As relações da Grécia com a Rússia já são antigas, mas nunca tinham alcançado este protagonismo. No ano passado, durante sua viagem internacional como candidato a presidente da Comissão Europeia, Tsipras visitou em maio Moscou, onde atacou “a presença de neonazistas no [Governo de] Kiev” — a mensagem oficial dos pró-russos da Ucrânia e de Moscou – e denunciou as sanções contra o Kremlin. Na viagem, foi acompanhado por seu atual ministro de Relações Exteriores, Nikos Kotzias, do Partido Comunista da Grécia (KKE, próximo a Moscou). O nacionalista Kotzias mantém uma boa relação com o também nacionalista radical Aleksandr Dugin, um dos ideólogos do eurasianismo – e próximo a Vladimir Putin – a quem convidou a visitar a Universidade do Pireu, onde Kotzias era professor de Relações Internacionais.

Mas ele não é o único que frequenta Moscou, Panos Kammenos é outro próximo aos russos. Tanto ele quanto Kotzias foram cortejados pelo círculo mais íntimo do Kremlin, onde aparecem alguns dos nomes que estão proibidos de viajar para a UE e os EUA pelas sanções. Estas relações perigosas – Dugin é muito conhecido entre os radicais populistas europeus – estão sob a lupa dos serviços de segurança europeus.

Esta é a base da “preocupação” com a qual o presidente do Parlamento Europeu, Martin Schulz, visitou Atenas na quinta-feira. Na reunião que manteve com Tsipras foram abordados “todos os temas europeus”, inclusive a crise da Ucrânia e a posição em relação à Rússia, o único assunto no qual, segundo fontes do ministério de Relações Exteriores, Tsipras e Schulz não entraram em acordo. “Estamos trabalhando para evitar uma ruptura da UE e da Rússia”, afirmou, por seu lado, Kotzias, em Bruxelas.

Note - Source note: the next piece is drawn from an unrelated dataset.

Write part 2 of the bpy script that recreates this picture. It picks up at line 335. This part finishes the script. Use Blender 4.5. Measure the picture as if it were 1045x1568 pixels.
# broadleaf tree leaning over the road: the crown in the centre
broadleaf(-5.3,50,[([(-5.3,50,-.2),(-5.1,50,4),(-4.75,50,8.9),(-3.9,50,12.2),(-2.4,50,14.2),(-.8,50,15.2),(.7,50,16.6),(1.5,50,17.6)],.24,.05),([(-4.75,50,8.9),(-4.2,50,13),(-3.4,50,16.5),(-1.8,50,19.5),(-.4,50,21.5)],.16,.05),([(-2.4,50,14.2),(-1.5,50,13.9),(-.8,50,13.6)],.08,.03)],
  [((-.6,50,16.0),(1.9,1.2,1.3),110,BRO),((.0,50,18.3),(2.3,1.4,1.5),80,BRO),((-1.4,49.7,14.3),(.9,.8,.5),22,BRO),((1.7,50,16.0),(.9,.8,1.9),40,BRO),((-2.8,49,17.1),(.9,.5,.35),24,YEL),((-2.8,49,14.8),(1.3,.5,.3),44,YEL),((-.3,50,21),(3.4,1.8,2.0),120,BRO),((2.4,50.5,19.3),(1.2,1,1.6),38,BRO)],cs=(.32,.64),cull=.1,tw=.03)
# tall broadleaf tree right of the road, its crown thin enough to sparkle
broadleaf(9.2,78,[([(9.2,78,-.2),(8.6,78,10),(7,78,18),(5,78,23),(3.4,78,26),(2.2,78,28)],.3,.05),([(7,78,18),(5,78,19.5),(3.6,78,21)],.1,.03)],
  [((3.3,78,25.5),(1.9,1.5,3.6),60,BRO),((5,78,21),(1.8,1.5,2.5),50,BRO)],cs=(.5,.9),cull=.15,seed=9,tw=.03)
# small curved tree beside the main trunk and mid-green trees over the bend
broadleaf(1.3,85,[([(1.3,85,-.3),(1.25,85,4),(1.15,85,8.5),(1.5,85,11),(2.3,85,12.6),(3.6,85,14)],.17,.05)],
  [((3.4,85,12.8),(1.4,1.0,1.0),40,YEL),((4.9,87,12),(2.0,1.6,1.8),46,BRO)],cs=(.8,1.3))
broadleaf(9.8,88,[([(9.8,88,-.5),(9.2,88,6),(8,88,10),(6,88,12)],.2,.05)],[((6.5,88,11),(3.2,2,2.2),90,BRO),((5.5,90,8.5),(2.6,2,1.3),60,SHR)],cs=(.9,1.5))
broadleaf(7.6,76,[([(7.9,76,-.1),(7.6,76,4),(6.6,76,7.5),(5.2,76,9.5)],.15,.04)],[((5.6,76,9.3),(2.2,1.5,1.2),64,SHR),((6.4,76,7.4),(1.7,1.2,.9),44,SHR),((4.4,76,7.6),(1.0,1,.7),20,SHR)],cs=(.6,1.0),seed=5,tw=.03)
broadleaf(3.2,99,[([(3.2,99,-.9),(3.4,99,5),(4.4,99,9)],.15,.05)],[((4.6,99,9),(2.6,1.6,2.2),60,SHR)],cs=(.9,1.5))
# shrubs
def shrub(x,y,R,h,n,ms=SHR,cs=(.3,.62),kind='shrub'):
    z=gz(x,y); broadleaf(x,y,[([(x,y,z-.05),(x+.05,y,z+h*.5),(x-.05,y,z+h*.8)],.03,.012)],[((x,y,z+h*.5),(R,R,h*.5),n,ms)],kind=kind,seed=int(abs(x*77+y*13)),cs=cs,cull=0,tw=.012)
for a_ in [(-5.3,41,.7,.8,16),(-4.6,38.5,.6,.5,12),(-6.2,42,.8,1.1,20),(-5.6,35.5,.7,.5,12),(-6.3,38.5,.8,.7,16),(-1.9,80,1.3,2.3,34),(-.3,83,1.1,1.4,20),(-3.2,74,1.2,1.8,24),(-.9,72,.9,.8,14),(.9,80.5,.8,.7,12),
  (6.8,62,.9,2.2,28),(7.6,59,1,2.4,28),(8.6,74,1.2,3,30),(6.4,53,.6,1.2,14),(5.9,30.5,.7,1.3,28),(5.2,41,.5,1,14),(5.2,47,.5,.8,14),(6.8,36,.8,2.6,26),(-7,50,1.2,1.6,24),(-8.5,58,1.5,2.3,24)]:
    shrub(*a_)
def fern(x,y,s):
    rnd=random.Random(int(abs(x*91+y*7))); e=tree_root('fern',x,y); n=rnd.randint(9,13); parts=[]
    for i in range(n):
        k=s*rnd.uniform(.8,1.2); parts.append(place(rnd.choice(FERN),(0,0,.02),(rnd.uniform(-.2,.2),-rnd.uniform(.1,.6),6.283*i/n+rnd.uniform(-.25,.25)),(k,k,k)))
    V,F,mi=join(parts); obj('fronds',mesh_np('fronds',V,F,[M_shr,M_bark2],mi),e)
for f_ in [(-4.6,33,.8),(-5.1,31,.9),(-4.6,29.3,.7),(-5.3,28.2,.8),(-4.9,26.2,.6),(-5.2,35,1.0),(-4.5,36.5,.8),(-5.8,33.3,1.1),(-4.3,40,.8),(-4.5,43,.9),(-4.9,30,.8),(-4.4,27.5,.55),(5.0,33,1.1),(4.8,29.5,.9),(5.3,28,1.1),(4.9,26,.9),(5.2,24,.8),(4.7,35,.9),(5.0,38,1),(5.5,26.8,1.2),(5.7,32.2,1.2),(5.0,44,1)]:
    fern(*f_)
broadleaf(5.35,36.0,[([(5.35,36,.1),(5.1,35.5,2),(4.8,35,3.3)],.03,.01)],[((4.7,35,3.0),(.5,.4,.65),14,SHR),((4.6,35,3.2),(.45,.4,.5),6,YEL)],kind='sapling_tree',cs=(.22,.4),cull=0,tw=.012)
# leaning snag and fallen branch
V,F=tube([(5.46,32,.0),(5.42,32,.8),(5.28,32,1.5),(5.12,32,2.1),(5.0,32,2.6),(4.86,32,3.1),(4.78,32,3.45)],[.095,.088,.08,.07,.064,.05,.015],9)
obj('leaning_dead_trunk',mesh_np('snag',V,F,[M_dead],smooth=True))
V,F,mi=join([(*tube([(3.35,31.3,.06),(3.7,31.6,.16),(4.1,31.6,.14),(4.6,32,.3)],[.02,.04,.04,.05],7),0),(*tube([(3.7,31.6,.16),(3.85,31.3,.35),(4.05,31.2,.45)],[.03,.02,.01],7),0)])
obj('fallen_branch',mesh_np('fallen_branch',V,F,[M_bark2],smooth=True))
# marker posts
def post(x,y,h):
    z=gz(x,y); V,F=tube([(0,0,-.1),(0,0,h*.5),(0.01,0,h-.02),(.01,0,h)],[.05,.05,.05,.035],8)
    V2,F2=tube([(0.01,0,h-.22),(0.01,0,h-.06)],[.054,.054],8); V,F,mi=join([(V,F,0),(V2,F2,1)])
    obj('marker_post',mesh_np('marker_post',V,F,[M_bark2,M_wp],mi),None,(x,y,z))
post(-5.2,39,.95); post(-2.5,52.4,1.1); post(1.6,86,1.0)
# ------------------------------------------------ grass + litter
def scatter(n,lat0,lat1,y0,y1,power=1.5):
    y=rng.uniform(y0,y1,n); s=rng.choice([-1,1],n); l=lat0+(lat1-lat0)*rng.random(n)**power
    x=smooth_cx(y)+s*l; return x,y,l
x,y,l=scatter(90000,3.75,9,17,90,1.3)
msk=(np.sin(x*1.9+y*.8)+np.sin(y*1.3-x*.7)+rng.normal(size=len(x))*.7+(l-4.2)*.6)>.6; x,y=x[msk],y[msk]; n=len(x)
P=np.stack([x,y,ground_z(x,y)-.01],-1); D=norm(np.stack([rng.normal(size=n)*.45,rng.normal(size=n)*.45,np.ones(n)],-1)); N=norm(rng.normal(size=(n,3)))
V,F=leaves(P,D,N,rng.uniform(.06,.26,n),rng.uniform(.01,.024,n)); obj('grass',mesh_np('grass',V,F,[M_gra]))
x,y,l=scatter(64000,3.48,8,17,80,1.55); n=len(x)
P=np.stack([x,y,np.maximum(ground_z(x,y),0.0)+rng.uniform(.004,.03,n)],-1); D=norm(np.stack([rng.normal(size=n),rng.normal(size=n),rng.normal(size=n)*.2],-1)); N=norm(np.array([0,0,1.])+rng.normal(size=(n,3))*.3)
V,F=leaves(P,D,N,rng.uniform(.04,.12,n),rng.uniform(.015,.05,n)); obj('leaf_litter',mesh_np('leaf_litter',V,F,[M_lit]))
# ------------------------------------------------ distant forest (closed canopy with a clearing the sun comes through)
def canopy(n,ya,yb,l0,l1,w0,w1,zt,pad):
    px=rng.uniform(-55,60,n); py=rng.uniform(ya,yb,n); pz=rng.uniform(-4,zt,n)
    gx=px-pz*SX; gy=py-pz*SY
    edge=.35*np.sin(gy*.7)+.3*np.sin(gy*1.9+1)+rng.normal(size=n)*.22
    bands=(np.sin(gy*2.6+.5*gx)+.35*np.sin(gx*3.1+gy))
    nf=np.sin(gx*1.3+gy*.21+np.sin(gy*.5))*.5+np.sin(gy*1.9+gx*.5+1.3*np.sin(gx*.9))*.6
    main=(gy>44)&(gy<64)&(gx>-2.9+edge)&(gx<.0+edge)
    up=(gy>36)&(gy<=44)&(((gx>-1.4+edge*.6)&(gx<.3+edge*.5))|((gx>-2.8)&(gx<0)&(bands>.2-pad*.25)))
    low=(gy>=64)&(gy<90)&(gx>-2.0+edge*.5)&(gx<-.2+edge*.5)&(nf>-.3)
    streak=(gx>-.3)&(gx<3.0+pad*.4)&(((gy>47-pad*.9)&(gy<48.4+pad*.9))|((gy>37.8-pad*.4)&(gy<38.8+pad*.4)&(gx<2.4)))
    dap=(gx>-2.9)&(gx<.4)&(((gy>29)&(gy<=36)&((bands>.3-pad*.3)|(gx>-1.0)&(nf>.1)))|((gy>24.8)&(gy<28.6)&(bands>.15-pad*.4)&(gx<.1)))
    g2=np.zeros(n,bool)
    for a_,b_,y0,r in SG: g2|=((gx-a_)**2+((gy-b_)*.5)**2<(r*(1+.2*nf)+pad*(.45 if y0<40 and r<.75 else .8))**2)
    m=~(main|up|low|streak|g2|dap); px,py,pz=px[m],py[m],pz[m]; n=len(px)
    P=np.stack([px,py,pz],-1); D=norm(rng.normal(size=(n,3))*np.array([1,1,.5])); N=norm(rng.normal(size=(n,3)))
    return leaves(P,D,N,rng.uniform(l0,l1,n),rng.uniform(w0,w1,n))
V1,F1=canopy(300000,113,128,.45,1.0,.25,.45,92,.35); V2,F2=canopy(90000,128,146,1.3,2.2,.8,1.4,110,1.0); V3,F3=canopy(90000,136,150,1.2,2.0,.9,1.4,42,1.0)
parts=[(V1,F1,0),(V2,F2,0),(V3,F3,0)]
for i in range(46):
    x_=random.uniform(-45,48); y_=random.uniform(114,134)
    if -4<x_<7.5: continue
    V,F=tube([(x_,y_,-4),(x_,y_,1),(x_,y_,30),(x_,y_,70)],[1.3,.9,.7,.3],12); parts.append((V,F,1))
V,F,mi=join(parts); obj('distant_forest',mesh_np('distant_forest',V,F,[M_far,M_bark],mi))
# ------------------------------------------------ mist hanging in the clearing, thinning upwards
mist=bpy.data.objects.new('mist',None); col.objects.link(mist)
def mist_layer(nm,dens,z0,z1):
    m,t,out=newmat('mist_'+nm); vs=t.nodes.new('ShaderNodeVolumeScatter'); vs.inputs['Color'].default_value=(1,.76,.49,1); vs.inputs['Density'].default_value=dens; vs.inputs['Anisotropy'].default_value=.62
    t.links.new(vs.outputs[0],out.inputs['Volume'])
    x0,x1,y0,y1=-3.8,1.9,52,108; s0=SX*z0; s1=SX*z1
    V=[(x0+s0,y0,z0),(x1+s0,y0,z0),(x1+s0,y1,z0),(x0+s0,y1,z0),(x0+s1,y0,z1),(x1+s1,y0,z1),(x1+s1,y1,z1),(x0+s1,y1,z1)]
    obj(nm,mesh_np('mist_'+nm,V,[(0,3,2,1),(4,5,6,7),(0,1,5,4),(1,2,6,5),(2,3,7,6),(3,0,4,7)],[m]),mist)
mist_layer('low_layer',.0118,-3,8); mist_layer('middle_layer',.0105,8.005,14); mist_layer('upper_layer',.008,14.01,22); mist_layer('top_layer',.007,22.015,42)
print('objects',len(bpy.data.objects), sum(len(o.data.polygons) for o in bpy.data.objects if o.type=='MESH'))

“Estou negativamente surpreendido por esta atitude do Governo em relação à Rússia, porque afasta a Grécia da Europa em um momento crítico. Antes de ter começado as negociações com a troika, o Governo de Tsipras já criou uma séria divergência”, afirma o professor Dimitri Sotiropoulos, da Universidade de Atenas. “Não acho que a Grécia vá mudar substancialmente seu discurso, mas vai utilizar este assunto como ferramenta para suas negociações. Tsipras quer ampliar sua agenda internacional e abrir outras frentes para poder negociar com Bruxelas; algo assim como falar à UE ‘vocês já têm muitos problemas conosco, mas podemos criar outros’”, explica Kostas Pliakos, editor de internacional do jornal Eleutheros Typos. “As relações com a Rússia são um tema tabu, porque os EUA ainda estão muito presentes neste país; mas a Rússia, por questões estratégicas e energéticas [o traçado do gasoduto alternativo a South Stream], interessa muito mais”, conclui.